- [Data extract]

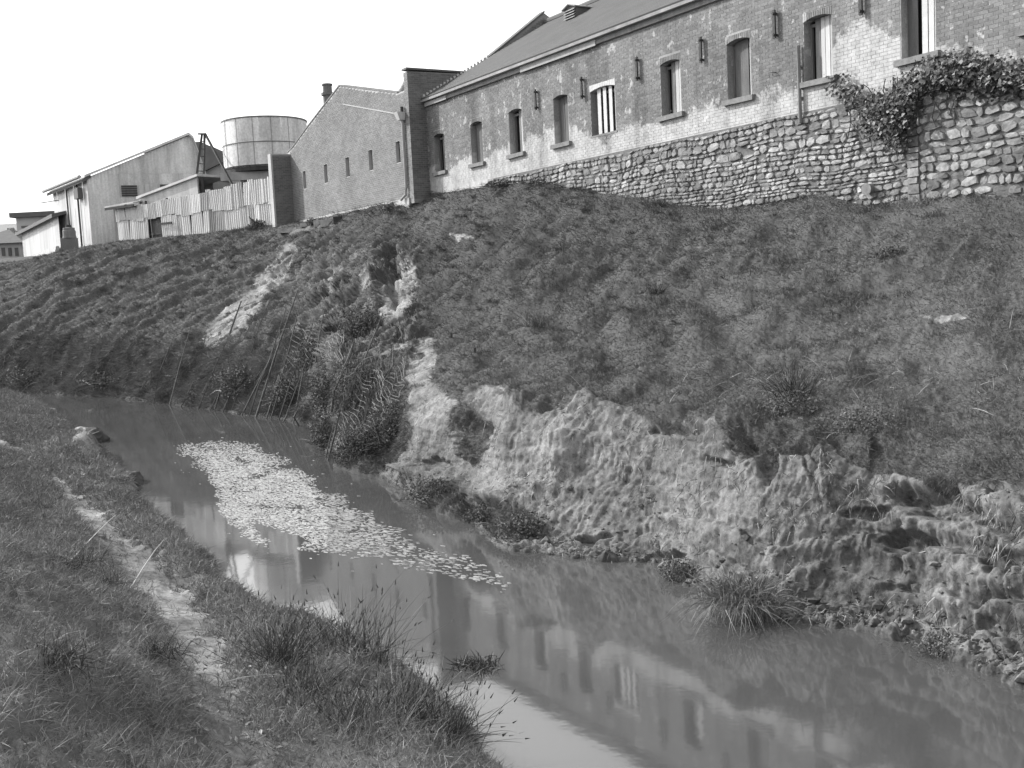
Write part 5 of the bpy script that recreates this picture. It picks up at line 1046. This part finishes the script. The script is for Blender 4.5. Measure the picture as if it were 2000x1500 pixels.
# ------------------------------------------------------------------ near bank plants
def nearz(x, y):
    d2 = (NG[..., 0]-x)**2+(NG[..., 1]-y)**2; i = np.argmin(d2); return NG.reshape(-1, 3)[i]
def ng(px, py):
    P_ = np.stack([nx, ny], -1); d2 = (nx-px)**2+(ny-py)**2; i = np.argmin(np.where(NG[..., 1] > 1, d2, 1e12)); return NG.reshape(-1, 3)[i].copy()
REED = [('dark reed clump standing tall at the water by the bright reflection', 545, 1290, .22, 240, (.3, .8)), ('reed clump right of the tallest dark clump', 620, 1270, .3, 150, (.25, .6)), ('tall thin reeds at the middle of the near water edge', 690, 1270, .25, 110, (.45, .95)),
 ('sparse tall reeds leaning over the water', 735, 1300, .25, 110, (.4, 1.0)), ('reed clump with arching blades near the lower edge', 800, 1400, .3, 260, (.3, .7)), ('arching reeds closest to the camera at the lower edge', 870, 1440, .22, 280, (.25, .6)), ('thin reeds on the bank above the lower edge', 720, 1420, .4, 160, (.25, .6)), ('thin reeds between the arching clump and the path', 640, 1400, .35, 160, (.2, .5)), ('short reeds on the crest of the near bank', 590, 1350, .3, 180, (.2, .5))]
for lb, px, py, rad, n_, Lr in REED: tussock(lb, ng(px, py)-np.array([0, 0, .03]), rad, n_, Lr, (.04, .12), name='reed_clump', droop=.28, wid=.007, stiff=.9, heads=True, lean=(.12, 0, 0), cat='reeds')
for lb, px, py, rad, n_, Lr in [('dark round weed beside the widest part of the path', 362, 1148, .09, 160, (.08, .2)), ('dark bushy growth on the slope left of the path', 130, 1140, .3, 300, (.15, .4)), ('dry grass tussock on the upper near bank', 60, 1000, .3, 260, (.2, .5)), ('fine dry tussock above the path bend', 190, 1150, .25, 220, (.15, .4)), ('dark sedge tuft where the near bank bends', 100, 880, .3, 260, (.12, .35)), ('soft tussock on the near slope in the lower left', 90, 1340, .3, 320, (.12, .35)), ('loose tussock beside the trodden path end', 300, 1280, .25, 240, (.12, .3))]:
    tussock(lb, ng(px, py), rad, n_, Lr, (.04, .11), wid=.007, stiff=.55)
# fallen dead sticks and litter by the path
for k, (lb, x0, y0, x1, y1) in enumerate([('pale dead stick lying across the path foot', 378, 1305, 440, 1322), ('longer dead stick below the reed clump', 440, 1320, 560, 1325), ('thin dead branch slanting left of the path', 140, 1130, 240, 1000), ('bent dead stem above the path', 255, 1155, 320, 1060)]):
    a, b = ng(x0, y0), ng(x1, y1); m1 = a*.67+b*.33+np.array([0, 0, .06]); m2 = a*.33+b*.67+np.array([0, 0, .07]); o = MB().tube([a+np.array([0, 0, .03]), m1, m2, b+np.array([0, 0, .04])], [.009, .008, .006, .003], 5).build('dead_stick', 'board'); tag(o, lb, 'stick')
P, Nn, b_ = sample(NG, NN, (60, ncol-30), (np.searchsorted(dd, .3), np.searchsorted(dd, 4.)), 60000, nb); px_, py_ = project(P); q = (P[:, 1] > 3) & (px_ > 370) & (px_ < 620) & (py_ > 1230) & (py_ < 1500); P, Nn = P[q][:420], Nn[q][:420]
if len(P): foliage('leaf_litter', [leaves(P+Nn*.03, Nn+rng.normal(size=P.shape)*.6, rng.uniform(.03, .09, len(P)), rng.uniform(.25, .5, len(P)), .4)], 'leaf', None, 'stuff')['label'] = 'pale dead leaves littering the foot of the path'
P, Nn, b_, vv = sample(G2, NR2, (c0, c1_), (r0, r1_), 40000, bare, np.ascontiguousarray(VV)); px_, py_ = project(P); wgt = np.exp(-((py_-745)/45)**2)*sstep(px_, 1250, 1450)+.25*np.exp(-((py_-560)/70)**2)*sstep(px_, 1400, 1650)+.05
q = (rng.random(len(P)) < wgt*.09) & (vv > 4.1); P, Nn = P[q], Nn[q]; n_ = len(P)
foliage('dry_stalks', [ribbons(P, Nn*.5+rng.normal(size=P.shape)+np.array([-.5, -.1, .2]), rng.uniform(.15, .5, n_), np.full(n_, .012), np.outer(np.full(n_, .2), [0, 0, -1.])*rng.random(n_)[:, None], 3, rng.uniform(.26, .45, n_))], 'blade', None, 'stuff')['label'] = 'pale dry stalks scattered over the slope'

- [Stated exercise]
Identify each line holding the string "part", and copy it out.

- [Solution to the exercise]
Write part 5 of the bpy script that recreates this picture. It picks up at line 1046. This part finishes the script. The script is for Blender 4.5. Measure the picture as if it were 2000x1500 pixels.
for lb, px, py, rad, n_, Lr in [('dark round weed beside the widest part of the path', 362, 1148, .09, 160, (.08, .2)), ('dark bushy growth on the slope left of the path', 130, 1140, .3, 300, (.15, .4)), ('dry grass tussock on the upper near bank', 60, 1000, .3, 260, (.2, .5)), ('fine dry tussock above the path bend', 190, 1150, .25, 220, (.15, .4)), ('dark sedge tuft where the near bank bends', 100, 880, .3, 260, (.12, .35)), ('soft tussock on the near slope in the lower left', 90, 1340, .3, 320, (.12, .35)), ('loose tussock beside the trodden path end', 300, 1280, .25, 240, (.12, .3))]:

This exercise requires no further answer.